Fiction writer Nicholson Baker will read from his work at 8 p.m. April 4 for The Writing Program Reading Series at the University.

The reading, which is free and open to the public, takes place in Hurst Lounge, Duncker Hall, Room 201. A book signing will follow the reading, and copies of Baker's works will be available for purchase.

Nicholson Baker
Nicholson Baker
"Nicholson Baker is as original and brilliantly playful in his choice of subject matter as in his prose style -- in both his fiction and his nonfiction," said Marshall Klimasewiski, assistant professor of English in Arts & Sciences. "I simply don't know of anybody anything like him. He writes with a beautiful, startling precision, but what he's precise about is so minute, mundane and unexpected -- so overlooked by literature yet so essential to the way that at least some of us live these days -- that his work and his agenda seem oddly daring, almost politically charged.

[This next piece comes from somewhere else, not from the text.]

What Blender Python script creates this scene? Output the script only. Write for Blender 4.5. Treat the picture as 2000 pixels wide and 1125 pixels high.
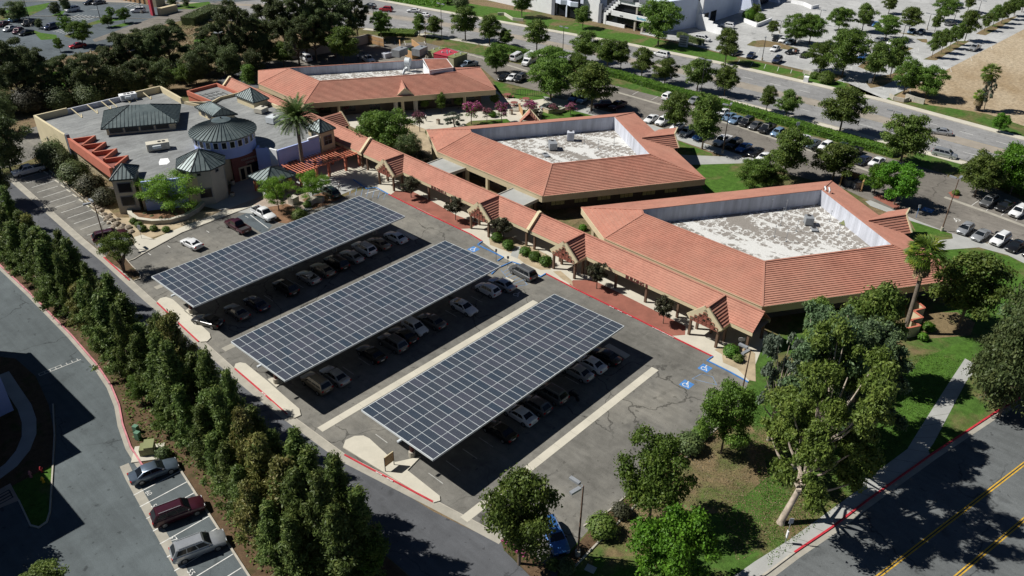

"Plus, of course, he's very funny, and a great, simple pleasure to read, one sentence to the next."

Baker is the author of five novels -- The Mezzanine (1988), Room Temperature (1990), Vox (1992), The Fermata (1994) and The Everlasting Story of Nory (1998) -- as well as three works of nonfiction, U and I: A True Story (1991), The Size of Thoughts (1996) and Double Fold: Libraries and the Assault on Paper (2001). His work has been published in The New Yorker, The Atlantic, The New York Review of Books, the London Review of Books, American Libraries, "Best American Short Stories" and "Best American Essays."

Reading

Who: Fiction writer Nicholson Baker

Where: Hurst Lounge, Duncker Hall, Room 201

When: 8 p.m. April 4

Tickets: Free and open to the public

Sponsors: The Writing Program Reading Series
Baker is on the editorial board of The American Scholar magazine and in 1997 received the Madison Freedom of Information Award from the Northern California Chapter of the Society of Professional Journalists for his work on behalf of the San Francisco Public Library.

In 1999, he founded the American Newspaper Repository (www.oldpapers.org), a not-for-profit corporation dedicated to preserving original 19th- and 20-century newspapers.

Born in 1957, Baker attended The Eastman School of Music at the University of Rochester in New York and Haverford College in Haverford, Pa. He lives in Maine with his wife and two children.